Despite the spottiness of the repertory, stereo has already opened up an impressive new world of sound. It can be as massive as Berlioz' Requiem (Westminster), whose soaring sonorities are not marred in stereo by the smudging that often afflicts the monophonic versions. In the quieter area of the Waldteufel Waltzes (Angel), Paganini's Caprices (The Concert-Masters of New York; Decca) or Ravel's Daphnis et Chloe (Capitol), the sound which in the monophonic version seems flat against the speaker now travels to the listener across a crystalline block of air. In Bruno Walter's reading of Beethoven's Sixth Symphony (Columbia), and Fritz Reiner's performance of Debussy's Iberia (RCA Victor), the strings are marvelously drawn out in separate strands of sound.

In popular music and jazz, the stereo manufacturers lean to big-band arrangements, generously flavored with percussion, although such groups as the J. J. Johnson Quintet (J. J. in Person; Columbia) and Phineas Newborn Jr. and Trio (Fabulous Phineas; Victor) often benefit more from stereo's ambient sound.
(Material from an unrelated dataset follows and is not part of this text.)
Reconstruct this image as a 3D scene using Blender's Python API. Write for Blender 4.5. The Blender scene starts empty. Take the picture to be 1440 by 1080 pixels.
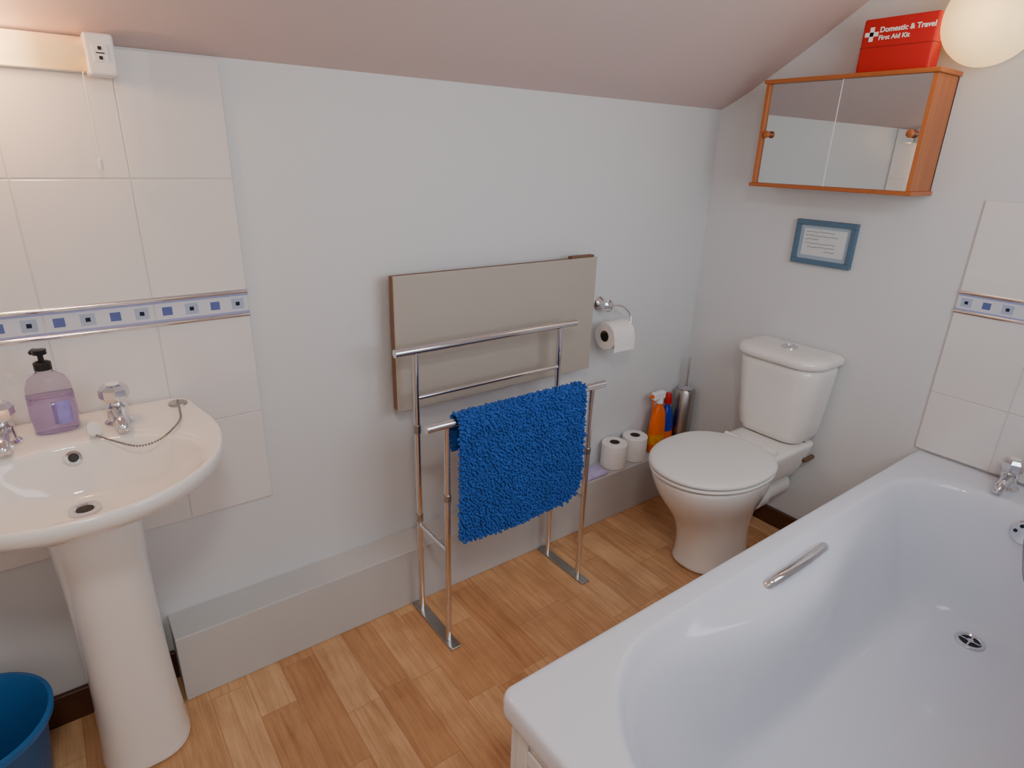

The Dukes of Dixieland, a breathlessly muscular group, have risen to new fame in the last year partly because Audio-Fidelity has used their recordings to display the far outer limits of stereophony.

Stereo records suffer from many faults: a tendency on some disks for the sound to careen drunkenly from speaker to speaker, a tendency for soloists to boom over the orchestra. In chamber music, stereo depth and ambiance sometimes come only at the expense of splitting the ensemble effect. But stereo recording techniques have improved noticeably in the last six months. And stereo sound has begun to catch the nation's ears. "It is like 'reinforced' bread, homogenized milk and the hydramatic shift," says one recording executive. "Once you have it, the public expects you to give it to them."